→ Task description
Find each line with the word "scene" in it, then give the total alone.

→ Records from a data collection
——————————

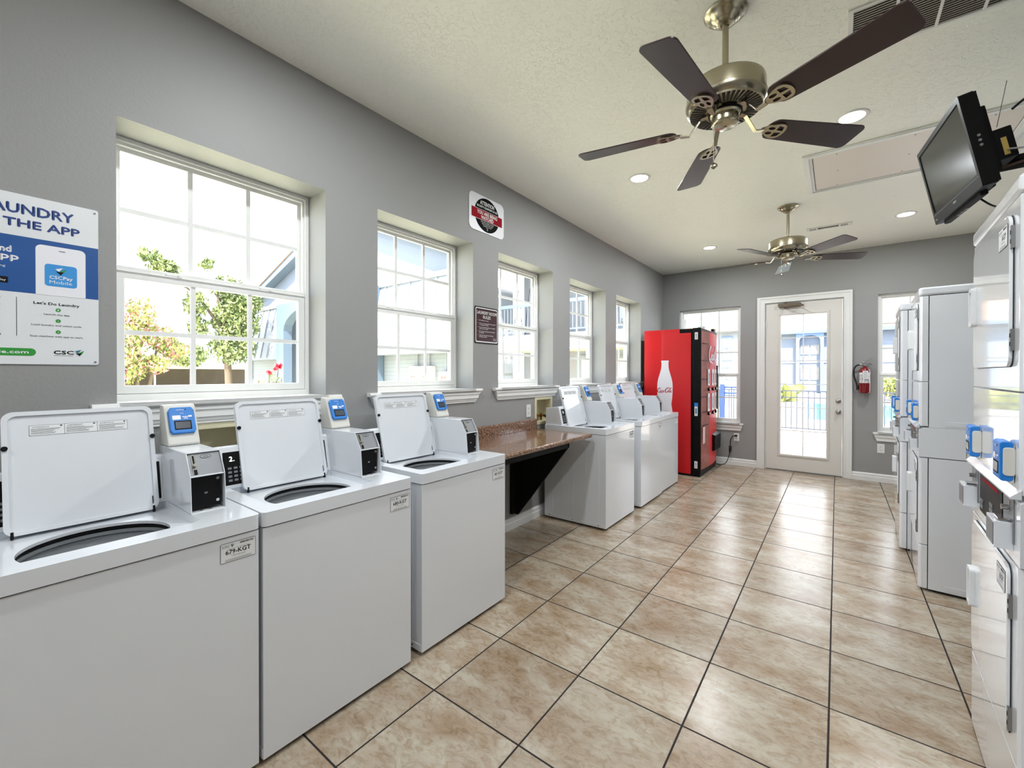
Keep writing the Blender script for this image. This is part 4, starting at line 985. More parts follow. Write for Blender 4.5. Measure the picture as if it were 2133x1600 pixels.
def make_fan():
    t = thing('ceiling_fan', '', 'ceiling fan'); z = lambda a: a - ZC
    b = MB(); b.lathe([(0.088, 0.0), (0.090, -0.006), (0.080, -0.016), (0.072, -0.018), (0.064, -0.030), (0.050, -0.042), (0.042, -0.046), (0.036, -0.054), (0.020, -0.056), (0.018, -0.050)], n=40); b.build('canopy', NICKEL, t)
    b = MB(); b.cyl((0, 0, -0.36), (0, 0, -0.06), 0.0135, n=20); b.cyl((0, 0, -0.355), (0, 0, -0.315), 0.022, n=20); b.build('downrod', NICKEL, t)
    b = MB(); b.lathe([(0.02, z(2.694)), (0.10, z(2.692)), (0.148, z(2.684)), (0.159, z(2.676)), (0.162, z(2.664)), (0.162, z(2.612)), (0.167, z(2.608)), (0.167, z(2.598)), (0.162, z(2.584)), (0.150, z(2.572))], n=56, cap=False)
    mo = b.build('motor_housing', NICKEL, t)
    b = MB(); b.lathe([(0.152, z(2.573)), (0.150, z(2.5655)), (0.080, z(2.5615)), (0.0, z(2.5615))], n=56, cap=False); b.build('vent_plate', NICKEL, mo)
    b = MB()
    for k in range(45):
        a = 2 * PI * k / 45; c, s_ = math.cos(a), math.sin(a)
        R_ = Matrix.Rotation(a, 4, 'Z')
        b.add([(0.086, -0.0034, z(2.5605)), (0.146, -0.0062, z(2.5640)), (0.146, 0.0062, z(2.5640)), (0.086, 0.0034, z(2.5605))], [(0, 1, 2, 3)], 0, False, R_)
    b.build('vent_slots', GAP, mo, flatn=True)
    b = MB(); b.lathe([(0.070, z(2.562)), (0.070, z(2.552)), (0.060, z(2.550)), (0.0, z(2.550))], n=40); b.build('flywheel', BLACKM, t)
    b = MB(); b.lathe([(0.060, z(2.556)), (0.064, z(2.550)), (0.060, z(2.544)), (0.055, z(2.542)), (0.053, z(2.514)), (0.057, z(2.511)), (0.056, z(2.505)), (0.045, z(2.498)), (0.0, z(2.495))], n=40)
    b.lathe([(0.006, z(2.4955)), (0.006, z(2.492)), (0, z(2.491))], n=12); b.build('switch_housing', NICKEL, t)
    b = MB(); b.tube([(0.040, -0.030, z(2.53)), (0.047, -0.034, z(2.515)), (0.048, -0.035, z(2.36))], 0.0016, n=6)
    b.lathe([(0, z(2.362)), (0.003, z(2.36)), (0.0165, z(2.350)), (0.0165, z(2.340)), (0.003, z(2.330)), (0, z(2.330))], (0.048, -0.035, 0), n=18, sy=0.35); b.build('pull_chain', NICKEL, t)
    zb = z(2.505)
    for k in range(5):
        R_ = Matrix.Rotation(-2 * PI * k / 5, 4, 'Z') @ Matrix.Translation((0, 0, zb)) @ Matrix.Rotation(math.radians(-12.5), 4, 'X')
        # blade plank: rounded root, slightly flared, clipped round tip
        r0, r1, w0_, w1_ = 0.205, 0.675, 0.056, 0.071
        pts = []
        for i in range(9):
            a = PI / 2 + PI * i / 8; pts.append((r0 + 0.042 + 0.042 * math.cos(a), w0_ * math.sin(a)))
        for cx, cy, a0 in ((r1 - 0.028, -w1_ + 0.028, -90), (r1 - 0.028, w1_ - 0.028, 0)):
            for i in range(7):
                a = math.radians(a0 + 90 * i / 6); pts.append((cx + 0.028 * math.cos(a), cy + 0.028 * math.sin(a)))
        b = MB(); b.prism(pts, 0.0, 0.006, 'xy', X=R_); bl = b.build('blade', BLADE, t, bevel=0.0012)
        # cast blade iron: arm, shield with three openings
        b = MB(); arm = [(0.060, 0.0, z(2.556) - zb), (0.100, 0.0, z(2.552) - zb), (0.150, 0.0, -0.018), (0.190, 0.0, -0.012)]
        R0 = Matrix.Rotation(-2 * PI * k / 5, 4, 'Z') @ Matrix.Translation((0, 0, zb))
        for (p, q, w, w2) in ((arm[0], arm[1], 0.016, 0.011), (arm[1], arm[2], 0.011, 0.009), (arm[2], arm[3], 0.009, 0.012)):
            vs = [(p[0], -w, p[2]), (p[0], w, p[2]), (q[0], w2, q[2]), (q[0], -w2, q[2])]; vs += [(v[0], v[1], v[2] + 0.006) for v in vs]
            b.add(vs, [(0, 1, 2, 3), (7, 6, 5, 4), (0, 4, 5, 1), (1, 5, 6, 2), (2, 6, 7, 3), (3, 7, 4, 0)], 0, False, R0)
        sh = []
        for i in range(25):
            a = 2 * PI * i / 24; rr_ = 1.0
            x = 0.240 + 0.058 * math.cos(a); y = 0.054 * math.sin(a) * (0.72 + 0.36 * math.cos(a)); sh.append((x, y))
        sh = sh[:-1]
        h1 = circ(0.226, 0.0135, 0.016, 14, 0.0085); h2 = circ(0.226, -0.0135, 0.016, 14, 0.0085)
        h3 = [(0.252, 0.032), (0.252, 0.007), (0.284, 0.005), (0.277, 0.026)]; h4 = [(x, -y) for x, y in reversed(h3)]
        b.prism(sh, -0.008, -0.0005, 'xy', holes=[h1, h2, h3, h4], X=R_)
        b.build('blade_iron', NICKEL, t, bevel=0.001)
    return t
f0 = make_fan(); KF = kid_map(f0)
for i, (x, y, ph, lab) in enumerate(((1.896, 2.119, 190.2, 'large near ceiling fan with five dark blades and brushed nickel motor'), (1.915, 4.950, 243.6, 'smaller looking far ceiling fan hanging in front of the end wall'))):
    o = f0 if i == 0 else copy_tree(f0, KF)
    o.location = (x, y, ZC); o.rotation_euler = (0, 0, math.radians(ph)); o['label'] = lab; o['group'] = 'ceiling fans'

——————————

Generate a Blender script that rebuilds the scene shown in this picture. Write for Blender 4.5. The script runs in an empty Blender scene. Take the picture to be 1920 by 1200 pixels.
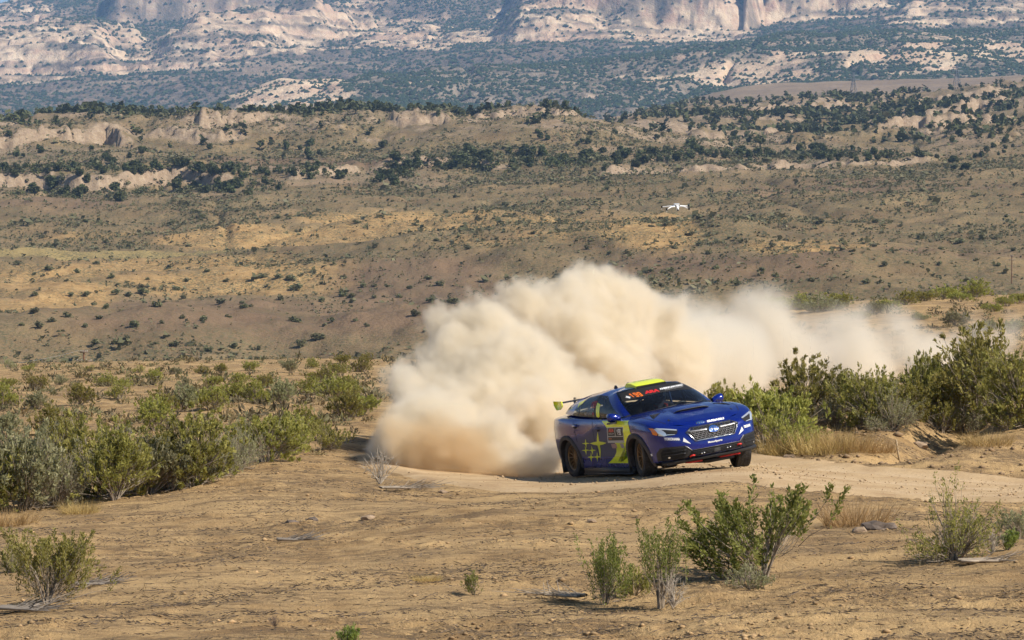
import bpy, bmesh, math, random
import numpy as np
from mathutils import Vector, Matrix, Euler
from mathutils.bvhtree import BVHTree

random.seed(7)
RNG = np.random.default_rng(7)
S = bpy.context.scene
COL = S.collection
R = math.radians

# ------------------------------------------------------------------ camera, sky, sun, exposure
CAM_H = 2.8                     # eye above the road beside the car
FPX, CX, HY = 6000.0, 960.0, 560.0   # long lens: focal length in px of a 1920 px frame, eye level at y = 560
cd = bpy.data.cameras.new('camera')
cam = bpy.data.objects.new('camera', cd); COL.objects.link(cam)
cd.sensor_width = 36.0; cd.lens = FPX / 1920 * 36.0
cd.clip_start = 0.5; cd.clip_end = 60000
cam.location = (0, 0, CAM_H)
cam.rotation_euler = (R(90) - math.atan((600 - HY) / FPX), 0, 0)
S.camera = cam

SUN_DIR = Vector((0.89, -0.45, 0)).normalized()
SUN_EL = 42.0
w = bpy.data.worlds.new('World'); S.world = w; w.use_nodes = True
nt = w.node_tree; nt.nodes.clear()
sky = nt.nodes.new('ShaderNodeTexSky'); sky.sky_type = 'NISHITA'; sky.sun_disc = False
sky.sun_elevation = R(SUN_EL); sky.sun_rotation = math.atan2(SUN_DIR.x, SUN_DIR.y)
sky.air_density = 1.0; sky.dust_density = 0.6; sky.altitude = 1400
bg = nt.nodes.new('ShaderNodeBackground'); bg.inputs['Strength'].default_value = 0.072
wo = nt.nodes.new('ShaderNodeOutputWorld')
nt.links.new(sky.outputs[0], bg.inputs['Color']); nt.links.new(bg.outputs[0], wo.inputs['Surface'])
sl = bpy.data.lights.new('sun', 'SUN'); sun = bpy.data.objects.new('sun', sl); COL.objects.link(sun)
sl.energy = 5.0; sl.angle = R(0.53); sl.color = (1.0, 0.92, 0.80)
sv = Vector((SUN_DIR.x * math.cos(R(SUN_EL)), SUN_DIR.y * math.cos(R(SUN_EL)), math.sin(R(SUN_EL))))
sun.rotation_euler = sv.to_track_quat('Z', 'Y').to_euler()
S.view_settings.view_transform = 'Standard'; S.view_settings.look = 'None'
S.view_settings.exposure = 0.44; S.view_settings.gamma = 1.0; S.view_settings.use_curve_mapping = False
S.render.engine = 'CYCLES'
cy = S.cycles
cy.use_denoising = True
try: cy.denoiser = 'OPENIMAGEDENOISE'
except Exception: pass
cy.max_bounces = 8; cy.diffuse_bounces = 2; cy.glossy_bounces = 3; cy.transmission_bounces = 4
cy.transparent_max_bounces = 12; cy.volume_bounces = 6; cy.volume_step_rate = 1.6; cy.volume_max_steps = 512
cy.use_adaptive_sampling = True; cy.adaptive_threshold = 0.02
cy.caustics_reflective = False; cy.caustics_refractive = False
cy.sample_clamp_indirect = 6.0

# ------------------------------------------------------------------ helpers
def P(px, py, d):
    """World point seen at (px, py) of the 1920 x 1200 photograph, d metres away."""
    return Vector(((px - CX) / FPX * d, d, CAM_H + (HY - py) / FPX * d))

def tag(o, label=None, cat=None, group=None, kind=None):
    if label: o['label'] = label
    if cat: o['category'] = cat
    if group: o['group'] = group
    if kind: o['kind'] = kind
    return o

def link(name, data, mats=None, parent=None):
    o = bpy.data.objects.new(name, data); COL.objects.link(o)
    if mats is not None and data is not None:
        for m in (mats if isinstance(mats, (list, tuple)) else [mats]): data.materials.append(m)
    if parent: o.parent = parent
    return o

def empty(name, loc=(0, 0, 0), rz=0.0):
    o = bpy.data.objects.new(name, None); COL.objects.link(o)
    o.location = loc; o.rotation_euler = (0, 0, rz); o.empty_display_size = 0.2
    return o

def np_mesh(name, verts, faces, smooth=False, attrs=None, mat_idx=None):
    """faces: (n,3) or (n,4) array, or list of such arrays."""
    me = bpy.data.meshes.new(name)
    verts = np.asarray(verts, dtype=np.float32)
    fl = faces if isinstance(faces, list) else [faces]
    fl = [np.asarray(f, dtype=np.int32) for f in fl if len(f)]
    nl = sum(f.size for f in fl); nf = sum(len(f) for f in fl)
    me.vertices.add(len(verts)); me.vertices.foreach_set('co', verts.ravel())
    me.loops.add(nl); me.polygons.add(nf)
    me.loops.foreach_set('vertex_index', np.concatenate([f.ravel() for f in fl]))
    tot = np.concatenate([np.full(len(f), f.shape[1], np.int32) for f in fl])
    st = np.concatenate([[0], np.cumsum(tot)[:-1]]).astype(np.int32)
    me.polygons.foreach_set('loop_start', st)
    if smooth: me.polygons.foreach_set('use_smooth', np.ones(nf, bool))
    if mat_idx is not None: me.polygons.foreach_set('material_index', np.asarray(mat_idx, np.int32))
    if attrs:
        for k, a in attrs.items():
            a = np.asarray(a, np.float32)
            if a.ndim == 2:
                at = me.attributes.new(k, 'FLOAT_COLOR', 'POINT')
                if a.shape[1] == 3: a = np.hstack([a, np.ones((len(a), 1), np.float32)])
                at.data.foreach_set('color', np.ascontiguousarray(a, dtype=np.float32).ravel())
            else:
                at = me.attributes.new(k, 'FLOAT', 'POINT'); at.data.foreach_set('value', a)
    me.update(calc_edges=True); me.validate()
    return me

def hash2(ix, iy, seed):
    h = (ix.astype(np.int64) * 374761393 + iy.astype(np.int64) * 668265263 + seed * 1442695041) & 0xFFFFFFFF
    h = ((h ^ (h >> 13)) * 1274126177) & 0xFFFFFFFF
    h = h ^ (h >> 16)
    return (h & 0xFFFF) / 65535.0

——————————

→ Exercise output
2